Nobody But Us:The rise and fall of the golden age of signals intelligence

Ben Buchanan looks at American Exceptionalism in the form of the NOBUS approach to signals intelligence in his contribution to the Hoover Institution’s Aegis Paper Series. There is a tension between the needs of nations in the information age to both secure and steal communications. The United States has traditionally met this by exploiting a gap in capabilities that allows the position where NObody But US (NOBUS) can steal secrets.  There are several factors that have allowed America to establish and maintain the kind of gap permissive of the paradigm that there are things that they can do that no other country or group can match or exceed.  By unpacking the NOBUS attitude this paper makes plain the looming problems for signals intelligence and society.  All things must end, including the American golden age of surveillance.
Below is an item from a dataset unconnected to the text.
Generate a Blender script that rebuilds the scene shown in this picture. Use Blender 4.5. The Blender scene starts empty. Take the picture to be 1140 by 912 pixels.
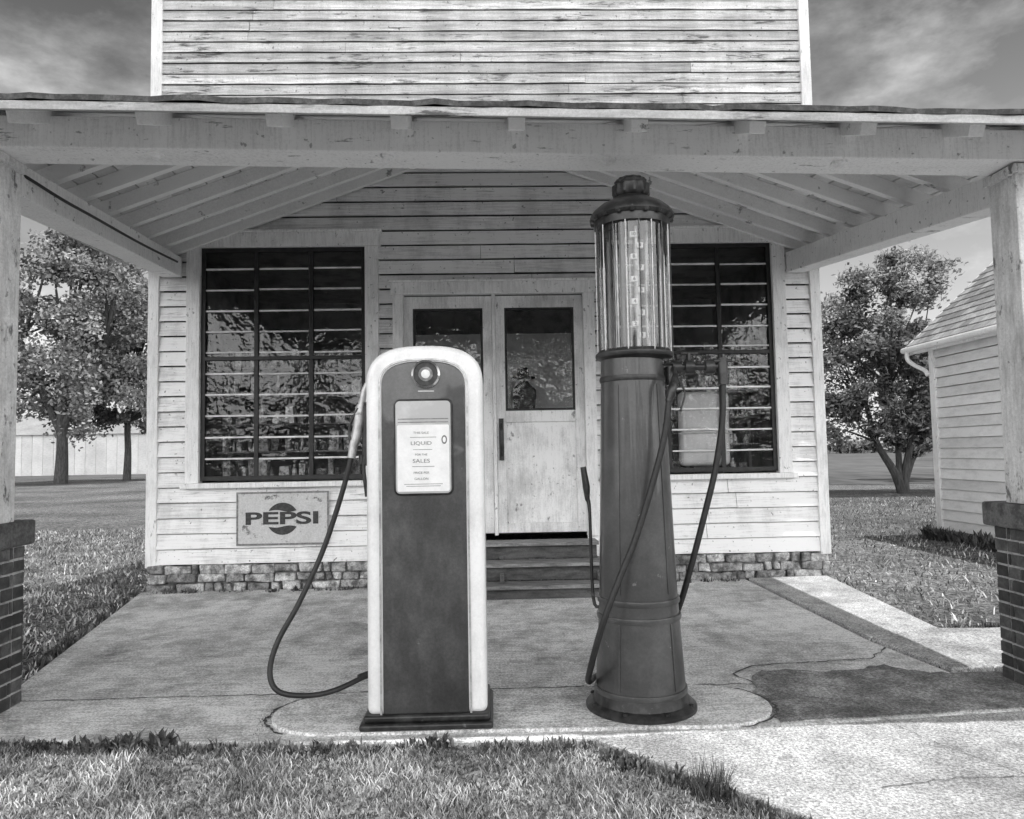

The increasing sophistication of other nations and groups, the increase of better forms of encryption, increased scrutiny and the nature of capacities becoming clearer reduce the ability to maintain a capacity gap.

The environment where American cyber isn’t special anymore creates its own issues.  Exceptionally digitally dependent societies have sheltered under the spectre of an exceptionally capable cyber defence organisation.  Without such a capacity, the reliance on technology isn’t reduced, just the ability to counter threats against it.  Capabilities themselves will become more valuable due to their greater scarcity, potentially leading to situations where retaining the operational effectiveness of resources is prioritised over gathering potentially important intelligence.   In any case, it appears that the easy “NOBUS” answer to resolving the tension between cyber offence and defence is not going to be valid for much longer.

 

The paper openly available, is well written, referenced and is a comfortable 21 pages.